A Mini Tale

My purchase of the Dell Inspiron Mini 9 was led, in major part, by my growing frustration with the web browser on my Nokia N800 Internet Tablet. The N800 is a fantastic device, but the older Gecko based browser has great difficulty with modern, Javascript heavy sites. My frustration was alleviated somewhat with my discovery of the Webkit-based Tear browser for Maemo. It handles modern sites much better than the built-in browser, but it is still not feature complete, i.e. password protected sites do not work and there is no bookmark management. Overall, it is good browser, performs much better than the stock browser and I would recommended it to anyone with a Maemo 4 device. My original plan was to wait for Nokia to release a new device based on Maemo and evaluate the options, but there was no information from Nokia on when that would be until this week (two weeks
after I purchased the Mini 9) and Dell’s recent four day Mini 9 discount ($199 base price) was just to good to resist. That’s enough of the whys, now on to the whats.
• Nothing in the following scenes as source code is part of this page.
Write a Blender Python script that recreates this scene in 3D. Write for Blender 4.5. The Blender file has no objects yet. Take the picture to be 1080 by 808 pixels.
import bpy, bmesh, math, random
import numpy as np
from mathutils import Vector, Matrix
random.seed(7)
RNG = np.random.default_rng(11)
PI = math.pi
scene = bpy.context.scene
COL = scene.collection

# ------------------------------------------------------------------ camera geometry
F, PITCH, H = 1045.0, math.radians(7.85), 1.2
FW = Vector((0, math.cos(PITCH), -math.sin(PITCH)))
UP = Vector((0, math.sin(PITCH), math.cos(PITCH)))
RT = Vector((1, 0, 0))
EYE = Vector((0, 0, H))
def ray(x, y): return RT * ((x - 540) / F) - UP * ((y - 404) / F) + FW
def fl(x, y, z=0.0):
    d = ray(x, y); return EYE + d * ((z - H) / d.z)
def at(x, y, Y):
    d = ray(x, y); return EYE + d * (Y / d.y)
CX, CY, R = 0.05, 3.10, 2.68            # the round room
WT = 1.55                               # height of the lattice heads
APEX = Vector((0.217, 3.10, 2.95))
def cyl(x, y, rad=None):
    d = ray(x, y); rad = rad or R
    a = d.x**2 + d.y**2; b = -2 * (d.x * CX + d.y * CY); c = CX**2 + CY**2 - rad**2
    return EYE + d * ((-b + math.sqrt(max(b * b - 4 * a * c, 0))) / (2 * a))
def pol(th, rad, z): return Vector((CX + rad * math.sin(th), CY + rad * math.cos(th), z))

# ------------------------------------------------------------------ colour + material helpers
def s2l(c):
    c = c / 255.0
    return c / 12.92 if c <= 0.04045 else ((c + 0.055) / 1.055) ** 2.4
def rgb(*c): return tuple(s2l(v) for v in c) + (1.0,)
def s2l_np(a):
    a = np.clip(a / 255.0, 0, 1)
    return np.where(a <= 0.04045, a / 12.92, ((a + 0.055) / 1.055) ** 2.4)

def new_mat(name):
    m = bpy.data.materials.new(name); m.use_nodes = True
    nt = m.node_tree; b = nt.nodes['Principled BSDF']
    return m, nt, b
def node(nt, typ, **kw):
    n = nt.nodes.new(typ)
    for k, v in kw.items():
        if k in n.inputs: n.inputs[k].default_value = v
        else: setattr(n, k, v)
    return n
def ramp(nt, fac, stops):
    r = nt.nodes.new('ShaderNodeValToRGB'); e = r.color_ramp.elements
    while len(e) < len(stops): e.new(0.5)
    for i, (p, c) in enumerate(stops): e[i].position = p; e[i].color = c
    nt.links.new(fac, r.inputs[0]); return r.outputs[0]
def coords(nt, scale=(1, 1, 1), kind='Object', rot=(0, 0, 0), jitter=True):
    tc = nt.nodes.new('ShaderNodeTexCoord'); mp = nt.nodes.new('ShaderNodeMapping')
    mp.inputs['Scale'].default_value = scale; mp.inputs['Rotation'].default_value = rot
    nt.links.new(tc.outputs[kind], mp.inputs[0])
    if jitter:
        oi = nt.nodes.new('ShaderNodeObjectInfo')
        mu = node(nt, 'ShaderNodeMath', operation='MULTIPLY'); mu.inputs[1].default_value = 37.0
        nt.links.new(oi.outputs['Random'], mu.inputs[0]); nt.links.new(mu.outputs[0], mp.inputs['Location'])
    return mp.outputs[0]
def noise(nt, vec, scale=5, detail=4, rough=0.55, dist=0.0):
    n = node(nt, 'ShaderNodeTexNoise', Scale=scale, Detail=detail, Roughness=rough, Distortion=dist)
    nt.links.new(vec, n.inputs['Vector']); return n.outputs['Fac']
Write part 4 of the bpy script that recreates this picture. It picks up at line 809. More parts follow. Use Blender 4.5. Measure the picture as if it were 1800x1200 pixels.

The Mini 9 is a little larger than a large format paperback book which leads to some compromises. The main compromise to size is the keyboard, which has a somewhat odd layout. The letter and number keys are almost full size, but the shift, control, caps lock, and tab keys are all highly compressed. The function keys have been removed and F1-F10 have been mapped to the home row keys through the use of the Fn key. The F11 and F12 keys are also mapped in newer versions of the BIOS to Z and X. I assume all recently built Mini 9 have the new BIOS, but older models may require a BIOS update for full function key functionality. My biggest complaint with the keyboard is the location of the dash and apostrophe keys, which I use often. The dash is located to left of the P key and the apostrophe is located on the same row as the space bar.
These locations make continuous touch typing difficult.

The Mini 9 uses the ubiquitous and loathsome trackpad which I am getting accustomed to. The track pad works as well as one can with provisions for vertical and horizontal scrolling along the edges which are quite useful with the small display. It is placed directly below the space bar with no space separating the two, which leads to frequent accidental thumb mousing.

The 8.9-inch LED backlit display is quite good with a resolution of 1024×600 which is wide enough to display most web sites with little to no horizontal scrolling. My one gripe with the display is the limited angle of rotation. I would prefer that it tilt a little farther back for better reclined computing which is my preferred modus operandi with the N800.

Performance is not spectacular, but I was not expecting it to be. Flash heavy sites can bog it down using Firefox 3.5. It performs adequately, otherwise. I may give Chromium or another Webkit-based browser a
test run to see if they perform better.

As far as ports are concerned, the Mini 9 has 3 USB (2 on the left, 1 on the right), an SD card slot, Ethernet, VGA-out, and 3.5 mm audio in and out. It also comes with a webcam in either 0.3 or 1.3 megapixels. I opted for the higher resolution camera since it was only an additional ten dollars. Battery life is averaging about three and a half hours which is about what I expected.

After receiving the unit, I almost immediately installed Ubuntu 9.04 Netbook Remix. I like it quite a bit although I would like to be able to hide the top panel entirely to maximise screen usage. All the hardware I have tested works without any intervention from me. I have not tried the Ethernet, audio-in, or the VGA-out, however.

Overall, I am quite pleased with my purchase and would recommend it to others as long as they understand to compromises involved.